With the Scordisci as allies, Vinicius takes Sirmium.
During or shortly after this war, he becomes the first Roman general to campaign on the far side of the river Danube: he routs an army of Dacians and Bastarnae and subjugates the Celtic tribes of the Hungarian Plain.
Throughout his life, Vinicius seems to have enjoyed a close friendship with the emperor: the historian Suetonius quotes a letter by Augustus in which he talks about playing dice with Vinicius and his fellow homo novus, Publius Silius Nerva.
Herod supports the Jews in Anatolia and Cyrene: in 14 BCE, owing to the prosperity in Judaea, he waives a quarter of the customary taxes.
The Pyramid of Cestius, built about 18–12 BCE as a funerary monument for Gaius Cestius, a magistrate and member of one of the four great religious corporations in Rome, the Septemviri Epulonum, is the first (and, for centuries to come, the only) European structure built in imitation of the pyramids of ancient Egypt.
It stands at a fork between two ancient roads, the Via Ostiensis and another road that runs west to the Tiber along the approximate line of the modern Via della Marmorata.
It is constructed of brick-faced concrete covered with slabs of white marble standing on a travertine foundation, measuring one hundred Roman feet (29.6 meters) square at the base and standing one hundred and twenty-five Roman feet (thirty-seven meters) high.
In the interior is the burial chamber, a simple barrel-vaulted rectangular cavity measuring 5.95 meters long, 4.10 meters wide and 4.80 meters high.
It stands today near the Porta San Paolo and the Protestant Cemetery.
Due to its incorporation into the city's fortifications, it is today one of the best-preserved ancient buildings in Rome.
When it was (re)discovered in 1660, the chamber was found to be decorated with frescoes, which were recorded by Pietro Santi Bartoli, but only scant traces of these now remain.
There was no trace left of any other contents in the tomb, which had been plundered in antiquity.
The tomb had been sealed when it was built, with no exterior entrance; it is not possible for visitors to access the interior, except by special permission typically only granted to scholars.
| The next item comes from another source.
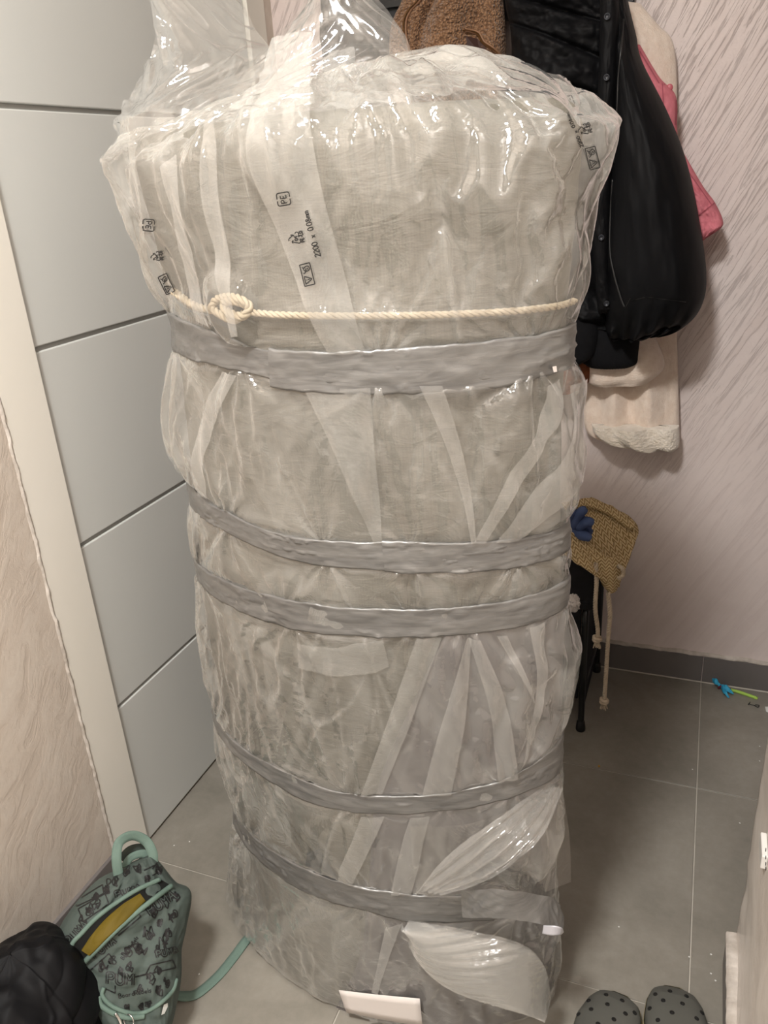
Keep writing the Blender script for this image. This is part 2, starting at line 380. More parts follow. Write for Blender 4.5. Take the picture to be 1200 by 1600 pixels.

Horace works on a final book of Odes until 13 BCE, and publishes two additional longer Epistles on literary matters.
Publius Ovidius Naso, who passed his youth in his native Sulmo, untouched by the civil wars, and went to Rome to continue his education shortly after peace resumed, quietly rebels against the political career intended for him by his father.
Spectacularly talented and unable to resist the literary temptations of the now-peaceful capital, he is drawn into writing poetry.
By 23 BCE, Ovid—the name by which he is commonly known—not yet twenty, was reading his works to appreciative audiences.
By the time he turns thirty in 13, he Rome’s most successful poet.
Agrippa had been appointed governor of the eastern provinces a second time in 17 BCE, where his just and prudent administration have won him the respect and goodwill of the provincials, especially from the Jewish population.
Agrippa has also restored effective Roman control over the Cimmerian Chersonnese (modern-day Crimea) during his governorship.
Agrippa's tribunicia potestas is renewed in 13 BCE, and at this time, without doubt he receives (or had renewed) a grant of imperium majus.
At the death of Lepidus toward the end of the year, Augustus adds to his own string of honorifics his former partner’s title of high priest (pontifex maximus), head of the Roman state religion.